The first union is union with the Self. This union with the Self is resurrection or rebirth. All are capable of this life-giving union. All are capable of birthing the Self. T1:9.7

I spent a somewhat unusual Mother’s Day (having celebrated with my mom yesterday), enjoying a simple brunch at the home of my youngest daughter and her husband. All my kids and grandkids were there and we talked inside a house still cool, and then went out back while the kids that could, jumped on a trampoline nestled beneath shade trees. Going out to our cars later, we were hit by the first mid-80-degree day full force.

No, spring is not over and I’m still enraptured by first flowers and sunlight laying shadows over freshly cut grass, and the sweet and pungent smell of its leavings.
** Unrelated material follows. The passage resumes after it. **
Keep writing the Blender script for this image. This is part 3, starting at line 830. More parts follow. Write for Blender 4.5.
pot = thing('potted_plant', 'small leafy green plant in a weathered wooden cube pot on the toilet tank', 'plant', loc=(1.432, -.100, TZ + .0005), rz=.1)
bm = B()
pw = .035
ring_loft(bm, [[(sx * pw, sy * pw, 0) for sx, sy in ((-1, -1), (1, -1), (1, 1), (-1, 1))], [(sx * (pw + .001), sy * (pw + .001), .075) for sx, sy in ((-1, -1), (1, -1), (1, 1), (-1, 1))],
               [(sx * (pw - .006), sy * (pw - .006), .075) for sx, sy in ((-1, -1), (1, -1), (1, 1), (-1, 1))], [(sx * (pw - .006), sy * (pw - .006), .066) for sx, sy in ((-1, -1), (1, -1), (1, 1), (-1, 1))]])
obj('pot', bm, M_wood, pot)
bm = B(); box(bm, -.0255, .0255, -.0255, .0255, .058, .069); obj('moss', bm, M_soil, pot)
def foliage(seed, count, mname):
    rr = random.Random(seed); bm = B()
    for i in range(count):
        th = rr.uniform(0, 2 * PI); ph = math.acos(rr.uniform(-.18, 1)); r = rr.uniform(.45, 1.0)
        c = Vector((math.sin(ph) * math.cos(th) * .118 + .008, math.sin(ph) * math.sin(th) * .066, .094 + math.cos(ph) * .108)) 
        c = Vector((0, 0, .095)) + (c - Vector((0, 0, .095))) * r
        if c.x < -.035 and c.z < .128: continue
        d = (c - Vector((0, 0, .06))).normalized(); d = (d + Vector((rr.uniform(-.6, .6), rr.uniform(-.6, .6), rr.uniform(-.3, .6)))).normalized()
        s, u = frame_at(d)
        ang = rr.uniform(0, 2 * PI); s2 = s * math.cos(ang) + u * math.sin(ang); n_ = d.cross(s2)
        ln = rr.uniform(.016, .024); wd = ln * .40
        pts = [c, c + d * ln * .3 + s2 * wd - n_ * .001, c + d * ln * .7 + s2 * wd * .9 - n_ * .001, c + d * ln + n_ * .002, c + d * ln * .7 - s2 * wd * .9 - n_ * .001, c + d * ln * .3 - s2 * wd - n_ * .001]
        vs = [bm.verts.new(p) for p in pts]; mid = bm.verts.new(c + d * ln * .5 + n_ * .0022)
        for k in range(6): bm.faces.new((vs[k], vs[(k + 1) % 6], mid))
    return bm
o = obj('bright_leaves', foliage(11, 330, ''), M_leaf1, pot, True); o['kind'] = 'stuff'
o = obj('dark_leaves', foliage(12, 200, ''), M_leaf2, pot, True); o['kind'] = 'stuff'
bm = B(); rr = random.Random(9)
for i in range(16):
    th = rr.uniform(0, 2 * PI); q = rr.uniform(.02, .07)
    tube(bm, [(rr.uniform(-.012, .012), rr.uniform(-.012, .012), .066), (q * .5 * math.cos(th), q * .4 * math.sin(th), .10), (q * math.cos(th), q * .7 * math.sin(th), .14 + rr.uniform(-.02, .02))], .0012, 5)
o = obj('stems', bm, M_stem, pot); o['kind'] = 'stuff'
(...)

But today, as I remembered Mother’s Days of my past, days when family gathered to plant my mother-in-law’s garden, and my fill my mom’s flower boxes with pansies, I got to wondering about the more distant past and the origin of the day. I found several references to a declaration made by Julia Ward Howe that I’d never heard of before.

Julia Ward Howe – an abolitionist best remembered as the poet who wrote “Battle Hymn of the Republic” – initially worked to establish a Mother’s Peace Day, dedicating it to the eradication of war. This is her call to action, sounded after the Civil War (in 1870). I have taken much of the below from this site: http://www.plough.com:

“Arise, all women who have hearts, whether your baptism be that of water or of tears! Say firmly: “We will not have great questions decided by irrelevant agencies, our husbands shall not come to us, reeking with carnage, for caresses and applause.

“Our sons shall not be taken from us to unlearn all that we have been able to teach them of charity, mercy and patience. We women of one country will be too tender of those of another country to allow our sons to be trained to injure theirs.

“From the bosom of the devastated earth a voice goes up with our own. It says, “Disarm, disarm! The sword is not the balance of justice.” Blood does not wipe out dishonor nor violence indicate possession.

“As men have often forsaken the plow and the anvil at the summons of war, let women now leave all that may be left of home for a great and earnest day of counsel. Let them meet first, as women, to bewail and commemorate the dead. Let them then solemnly take counsel with each other as to the means whereby the great human family can live in peace, each learning after his own time, the sacred impress, not of Caesar, but of God.”

I so appreciate finding this and the expression of commemorating the dead before taking counsel with one another to find the means of living in peace. Such counsel is surely as needed now as then.

Yet, even the simplest celebration of Mother’s Day can have some sense of the under-recognized demonstration of the way of women. We have some experience with birthing the new. The new we’re called to birth now isn’t exclusive to women, but neither will it happen without us, without the way of Mary, or without, as Jesus says, the coming together of the ways of Mary and Jesus “like intertwined circles.”

The way of Mary represents incarnation through relationship, demonstrating the truth of union, the birth of form, and the ascension of the body, (see below) But we also hear:

 “All are capable of birthing the Self.”

This, to me, is the reminder of spring—the continual birth of the new—the unendingness of this rebirth. The way life changes us so that we’re never exactly who we were yesterday. Our call is to appreciate this birthing and to extend it into the creation of a new future.

Jesus asks a question of us about this birth of Self. He asks, “What then of the necessary act of giving and receiving?”

And he answers, “You have long waited to receive what you have thought could come only from some other.” T1:9.8

This has certainly been true for me. I didn’t always realize it, but I have now.

And so, Julia Ward Howe’s “day of counsel,” impresses me as being much like our call to dialogue. It is part of a long line of “counsel” that we’re given in A Course of Love, the conclusion of which is to come together in dialogue. This is not a “waiting on some other” but a “joining.”

What continues of this Course is its dialogue. A.46

In delineating the ways of Jesus and of Mary, we aren’t hearing of a division, but of needed differences.

The way of Jesus represented full-scale interaction with the world, demonstrating the myth of duality, the death of form, the resurrection of spirit. The way of Mary represented incarnation through relationship, demonstrating the truth of union, the birth of form, and the ascension of the body. Both ways were necessary. Both ways were necessarily represented or demonstrated. Both ways were represented and demonstrated by many other individuals as well. The way was a choice. The main ability of the individual is the ability to represent what God created, the means of coming to know—which is Christ-consciousness—through individual choice or will. Christ-consciousness is your will to know, to be, and to express. The time of Christ, and the second coming of Christ, are expressions meant to symbolize the completion of the cycle of birth, death, and rebirth as a means of coming to know. D:Day17.10-11

Division and “sides” (as we see so easily in politics and not often as easily in our own lives) disallow dialogue. To come together, even with all of our differences, is crucial, and beautiful. It’s a form of wholeness and completion. It’s the way of peace and of new life.

I hope you have had a wonderful “coming together” today, and that it continues . . . and continues . . . in many and varied forms!